-- begin Source material --

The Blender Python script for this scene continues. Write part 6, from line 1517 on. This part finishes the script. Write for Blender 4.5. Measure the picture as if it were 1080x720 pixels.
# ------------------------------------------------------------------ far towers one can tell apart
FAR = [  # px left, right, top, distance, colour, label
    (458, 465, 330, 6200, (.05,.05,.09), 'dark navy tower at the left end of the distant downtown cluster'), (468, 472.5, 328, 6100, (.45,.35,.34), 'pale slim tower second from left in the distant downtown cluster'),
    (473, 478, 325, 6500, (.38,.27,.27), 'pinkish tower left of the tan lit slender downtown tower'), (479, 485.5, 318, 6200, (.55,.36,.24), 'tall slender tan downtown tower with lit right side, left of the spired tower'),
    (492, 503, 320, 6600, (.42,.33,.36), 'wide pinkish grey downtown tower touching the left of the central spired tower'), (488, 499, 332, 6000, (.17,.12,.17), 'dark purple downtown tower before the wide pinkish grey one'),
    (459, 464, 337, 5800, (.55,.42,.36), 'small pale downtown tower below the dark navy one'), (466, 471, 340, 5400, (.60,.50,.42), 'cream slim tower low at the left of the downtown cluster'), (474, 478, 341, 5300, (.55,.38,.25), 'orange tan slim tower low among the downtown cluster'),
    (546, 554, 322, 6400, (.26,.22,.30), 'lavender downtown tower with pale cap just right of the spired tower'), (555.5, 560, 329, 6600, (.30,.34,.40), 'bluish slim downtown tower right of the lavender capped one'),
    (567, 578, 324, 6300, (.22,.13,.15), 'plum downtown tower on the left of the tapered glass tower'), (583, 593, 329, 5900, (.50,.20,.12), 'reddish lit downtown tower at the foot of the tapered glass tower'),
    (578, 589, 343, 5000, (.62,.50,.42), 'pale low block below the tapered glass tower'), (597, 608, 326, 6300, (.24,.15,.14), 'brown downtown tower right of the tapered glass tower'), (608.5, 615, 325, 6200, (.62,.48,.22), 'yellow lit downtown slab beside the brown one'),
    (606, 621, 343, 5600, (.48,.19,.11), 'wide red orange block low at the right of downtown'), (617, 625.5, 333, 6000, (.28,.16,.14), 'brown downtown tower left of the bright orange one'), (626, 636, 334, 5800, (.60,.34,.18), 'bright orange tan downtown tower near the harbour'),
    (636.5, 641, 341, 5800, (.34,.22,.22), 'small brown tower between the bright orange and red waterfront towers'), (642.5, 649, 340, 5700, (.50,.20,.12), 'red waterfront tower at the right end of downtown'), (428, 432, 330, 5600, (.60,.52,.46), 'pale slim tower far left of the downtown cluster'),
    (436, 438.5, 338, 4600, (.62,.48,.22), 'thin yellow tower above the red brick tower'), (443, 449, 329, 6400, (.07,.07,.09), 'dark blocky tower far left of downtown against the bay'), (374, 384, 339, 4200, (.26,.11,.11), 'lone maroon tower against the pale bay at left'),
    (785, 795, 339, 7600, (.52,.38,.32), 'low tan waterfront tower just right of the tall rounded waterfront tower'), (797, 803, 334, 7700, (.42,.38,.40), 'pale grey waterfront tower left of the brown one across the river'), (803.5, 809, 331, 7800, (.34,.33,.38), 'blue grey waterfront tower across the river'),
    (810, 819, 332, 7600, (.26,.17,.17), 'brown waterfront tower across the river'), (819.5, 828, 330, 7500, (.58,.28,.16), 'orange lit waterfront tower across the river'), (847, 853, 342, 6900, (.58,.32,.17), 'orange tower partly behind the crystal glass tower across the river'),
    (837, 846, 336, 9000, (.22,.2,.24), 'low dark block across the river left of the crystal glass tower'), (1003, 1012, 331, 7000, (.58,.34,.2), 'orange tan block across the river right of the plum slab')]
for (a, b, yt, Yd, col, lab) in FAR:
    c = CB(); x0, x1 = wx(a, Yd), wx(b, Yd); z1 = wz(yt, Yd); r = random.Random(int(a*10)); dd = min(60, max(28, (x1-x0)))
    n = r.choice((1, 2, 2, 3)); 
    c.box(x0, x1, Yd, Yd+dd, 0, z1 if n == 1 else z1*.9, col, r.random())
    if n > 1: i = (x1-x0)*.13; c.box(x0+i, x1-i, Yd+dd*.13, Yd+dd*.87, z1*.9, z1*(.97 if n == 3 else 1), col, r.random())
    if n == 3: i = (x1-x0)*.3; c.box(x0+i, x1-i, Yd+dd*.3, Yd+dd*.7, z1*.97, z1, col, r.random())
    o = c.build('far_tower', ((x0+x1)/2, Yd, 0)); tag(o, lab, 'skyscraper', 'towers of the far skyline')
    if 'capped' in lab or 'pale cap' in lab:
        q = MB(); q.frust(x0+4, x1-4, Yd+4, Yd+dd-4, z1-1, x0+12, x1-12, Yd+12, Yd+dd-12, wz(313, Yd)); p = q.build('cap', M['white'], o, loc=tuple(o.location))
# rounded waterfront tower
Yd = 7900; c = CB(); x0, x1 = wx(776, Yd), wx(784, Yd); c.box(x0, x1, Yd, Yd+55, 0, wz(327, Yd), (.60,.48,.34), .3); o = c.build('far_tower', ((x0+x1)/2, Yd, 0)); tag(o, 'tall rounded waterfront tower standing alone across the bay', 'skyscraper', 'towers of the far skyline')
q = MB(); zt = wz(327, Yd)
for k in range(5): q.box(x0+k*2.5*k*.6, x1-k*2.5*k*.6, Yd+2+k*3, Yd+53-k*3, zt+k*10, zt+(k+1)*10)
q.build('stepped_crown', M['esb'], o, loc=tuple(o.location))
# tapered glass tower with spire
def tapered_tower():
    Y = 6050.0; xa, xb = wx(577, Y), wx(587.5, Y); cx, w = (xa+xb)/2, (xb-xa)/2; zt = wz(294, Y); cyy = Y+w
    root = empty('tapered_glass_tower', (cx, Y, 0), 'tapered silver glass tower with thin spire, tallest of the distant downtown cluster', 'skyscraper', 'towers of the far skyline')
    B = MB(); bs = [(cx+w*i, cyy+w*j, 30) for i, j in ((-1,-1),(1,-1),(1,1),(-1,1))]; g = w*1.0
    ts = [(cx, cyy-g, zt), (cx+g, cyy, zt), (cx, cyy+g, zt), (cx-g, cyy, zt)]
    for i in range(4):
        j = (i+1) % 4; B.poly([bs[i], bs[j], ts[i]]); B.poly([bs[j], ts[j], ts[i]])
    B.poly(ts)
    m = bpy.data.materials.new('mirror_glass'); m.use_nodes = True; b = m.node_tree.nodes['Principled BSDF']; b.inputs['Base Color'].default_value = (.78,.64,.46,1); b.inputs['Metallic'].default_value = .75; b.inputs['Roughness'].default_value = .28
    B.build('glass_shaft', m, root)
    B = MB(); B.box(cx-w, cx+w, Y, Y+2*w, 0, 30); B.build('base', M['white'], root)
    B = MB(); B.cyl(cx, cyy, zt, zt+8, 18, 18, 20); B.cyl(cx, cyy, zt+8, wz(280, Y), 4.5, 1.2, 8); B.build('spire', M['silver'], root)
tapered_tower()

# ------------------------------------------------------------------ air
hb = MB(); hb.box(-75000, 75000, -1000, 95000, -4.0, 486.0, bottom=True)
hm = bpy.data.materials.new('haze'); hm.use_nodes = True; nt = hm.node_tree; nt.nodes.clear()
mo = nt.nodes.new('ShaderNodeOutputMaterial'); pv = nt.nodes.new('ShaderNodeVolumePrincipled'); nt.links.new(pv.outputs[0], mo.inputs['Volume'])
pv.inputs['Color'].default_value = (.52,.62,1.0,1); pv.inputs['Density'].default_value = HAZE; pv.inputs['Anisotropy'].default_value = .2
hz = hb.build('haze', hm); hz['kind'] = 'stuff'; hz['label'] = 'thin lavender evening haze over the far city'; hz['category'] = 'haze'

-- end Source material --

• What you should do
The lines above should be duplicated exactly.

• Answer below
The Blender Python script for this scene continues. Write part 6, from line 1517 on. This part finishes the script. Write for Blender 4.5. Measure the picture as if it were 1080x720 pixels.
# ------------------------------------------------------------------ far towers one can tell apart
FAR = [  # px left, right, top, distance, colour, label
    (458, 465, 330, 6200, (.05,.05,.09), 'dark navy tower at the left end of the distant downtown cluster'), (468, 472.5, 328, 6100, (.45,.35,.34), 'pale slim tower second from left in the distant downtown cluster'),
    (473, 478, 325, 6500, (.38,.27,.27), 'pinkish tower left of the tan lit slender downtown tower'), (479, 485.5, 318, 6200, (.55,.36,.24), 'tall slender tan downtown tower with lit right side, left of the spired tower'),
    (492, 503, 320, 6600, (.42,.33,.36), 'wide pinkish grey downtown tower touching the left of the central spired tower'), (488, 499, 332, 6000, (.17,.12,.17), 'dark purple downtown tower before the wide pinkish grey one'),
    (459, 464, 337, 5800, (.55,.42,.36), 'small pale downtown tower below the dark navy one'), (466, 471, 340, 5400, (.60,.50,.42), 'cream slim tower low at the left of the downtown cluster'), (474, 478, 341, 5300, (.55,.38,.25), 'orange tan slim tower low among the downtown cluster'),
    (546, 554, 322, 6400, (.26,.22,.30), 'lavender downtown tower with pale cap just right of the spired tower'), (555.5, 560, 329, 6600, (.30,.34,.40), 'bluish slim downtown tower right of the lavender capped one'),
    (567, 578, 324, 6300, (.22,.13,.15), 'plum downtown tower on the left of the tapered glass tower'), (583, 593, 329, 5900, (.50,.20,.12), 'reddish lit downtown tower at the foot of the tapered glass tower'),
    (578, 589, 343, 5000, (.62,.50,.42), 'pale low block below the tapered glass tower'), (597, 608, 326, 6300, (.24,.15,.14), 'brown downtown tower right of the tapered glass tower'), (608.5, 615, 325, 6200, (.62,.48,.22), 'yellow lit downtown slab beside the brown one'),
    (606, 621, 343, 5600, (.48,.19,.11), 'wide red orange block low at the right of downtown'), (617, 625.5, 333, 6000, (.28,.16,.14), 'brown downtown tower left of the bright orange one'), (626, 636, 334, 5800, (.60,.34,.18), 'bright orange tan downtown tower near the harbour'),
    (636.5, 641, 341, 5800, (.34,.22,.22), 'small brown tower between the bright orange and red waterfront towers'), (642.5, 649, 340, 5700, (.50,.20,.12), 'red waterfront tower at the right end of downtown'), (428, 432, 330, 5600, (.60,.52,.46), 'pale slim tower far left of the downtown cluster'),
    (436, 438.5, 338, 4600, (.62,.48,.22), 'thin yellow tower above the red brick tower'), (443, 449, 329, 6400, (.07,.07,.09), 'dark blocky tower far left of downtown against the bay'), (374, 384, 339, 4200, (.26,.11,.11), 'lone maroon tower against the pale bay at left'),
    (785, 795, 339, 7600, (.52,.38,.32), 'low tan waterfront tower just right of the tall rounded waterfront tower'), (797, 803, 334, 7700, (.42,.38,.40), 'pale grey waterfront tower left of the brown one across the river'), (803.5, 809, 331, 7800, (.34,.33,.38), 'blue grey waterfront tower across the river'),
    (810, 819, 332, 7600, (.26,.17,.17), 'brown waterfront tower across the river'), (819.5, 828, 330, 7500, (.58,.28,.16), 'orange lit waterfront tower across the river'), (847, 853, 342, 6900, (.58,.32,.17), 'orange tower partly behind the crystal glass tower across the river'),
    (837, 846, 336, 9000, (.22,.2,.24), 'low dark block across the river left of the crystal glass tower'), (1003, 1012, 331, 7000, (.58,.34,.2), 'orange tan block across the river right of the plum slab')]
for (a, b, yt, Yd, col, lab) in FAR:
    c = CB(); x0, x1 = wx(a, Yd), wx(b, Yd); z1 = wz(yt, Yd); r = random.Random(int(a*10)); dd = min(60, max(28, (x1-x0)))
    n = r.choice((1, 2, 2, 3)); 
    c.box(x0, x1, Yd, Yd+dd, 0, z1 if n == 1 else z1*.9, col, r.random())
    if n > 1: i = (x1-x0)*.13; c.box(x0+i, x1-i, Yd+dd*.13, Yd+dd*.87, z1*.9, z1*(.97 if n == 3 else 1), col, r.random())
    if n == 3: i = (x1-x0)*.3; c.box(x0+i, x1-i, Yd+dd*.3, Yd+dd*.7, z1*.97, z1, col, r.random())
    o = c.build('far_tower', ((x0+x1)/2, Yd, 0)); tag(o, lab, 'skyscraper', 'towers of the far skyline')
    if 'capped' in lab or 'pale cap' in lab:
        q = MB(); q.frust(x0+4, x1-4, Yd+4, Yd+dd-4, z1-1, x0+12, x1-12, Yd+12, Yd+dd-12, wz(313, Yd)); p = q.build('cap', M['white'], o, loc=tuple(o.location))
# rounded waterfront tower
Yd = 7900; c = CB(); x0, x1 = wx(776, Yd), wx(784, Yd); c.box(x0, x1, Yd, Yd+55, 0, wz(327, Yd), (.60,.48,.34), .3); o = c.build('far_tower', ((x0+x1)/2, Yd, 0)); tag(o, 'tall rounded waterfront tower standing alone across the bay', 'skyscraper', 'towers of the far skyline')
q = MB(); zt = wz(327, Yd)
for k in range(5): q.box(x0+k*2.5*k*.6, x1-k*2.5*k*.6, Yd+2+k*3, Yd+53-k*3, zt+k*10, zt+(k+1)*10)
q.build('stepped_crown', M['esb'], o, loc=tuple(o.location))
# tapered glass tower with spire
def tapered_tower():
    Y = 6050.0; xa, xb = wx(577, Y), wx(587.5, Y); cx, w = (xa+xb)/2, (xb-xa)/2; zt = wz(294, Y); cyy = Y+w
    root = empty('tapered_glass_tower', (cx, Y, 0), 'tapered silver glass tower with thin spire, tallest of the distant downtown cluster', 'skyscraper', 'towers of the far skyline')
    B = MB(); bs = [(cx+w*i, cyy+w*j, 30) for i, j in ((-1,-1),(1,-1),(1,1),(-1,1))]; g = w*1.0
    ts = [(cx, cyy-g, zt), (cx+g, cyy, zt), (cx, cyy+g, zt), (cx-g, cyy, zt)]
    for i in range(4):
        j = (i+1) % 4; B.poly([bs[i], bs[j], ts[i]]); B.poly([bs[j], ts[j], ts[i]])
    B.poly(ts)
    m = bpy.data.materials.new('mirror_glass'); m.use_nodes = True; b = m.node_tree.nodes['Principled BSDF']; b.inputs['Base Color'].default_value = (.78,.64,.46,1); b.inputs['Metallic'].default_value = .75; b.inputs['Roughness'].default_value = .28
    B.build('glass_shaft', m, root)
    B = MB(); B.box(cx-w, cx+w, Y, Y+2*w, 0, 30); B.build('base', M['white'], root)
    B = MB(); B.cyl(cx, cyy, zt, zt+8, 18, 18, 20); B.cyl(cx, cyy, zt+8, wz(280, Y), 4.5, 1.2, 8); B.build('spire', M['silver'], root)
tapered_tower()

# ------------------------------------------------------------------ air
hb = MB(); hb.box(-75000, 75000, -1000, 95000, -4.0, 486.0, bottom=True)
hm = bpy.data.materials.new('haze'); hm.use_nodes = True; nt = hm.node_tree; nt.nodes.clear()
mo = nt.nodes.new('ShaderNodeOutputMaterial'); pv = nt.nodes.new('ShaderNodeVolumePrincipled'); nt.links.new(pv.outputs[0], mo.inputs['Volume'])
pv.inputs['Color'].default_value = (.52,.62,1.0,1); pv.inputs['Density'].default_value = HAZE; pv.inputs['Anisotropy'].default_value = .2
hz = hb.build('haze', hm); hz['kind'] = 'stuff'; hz['label'] = 'thin lavender evening haze over the far city'; hz['category'] = 'haze'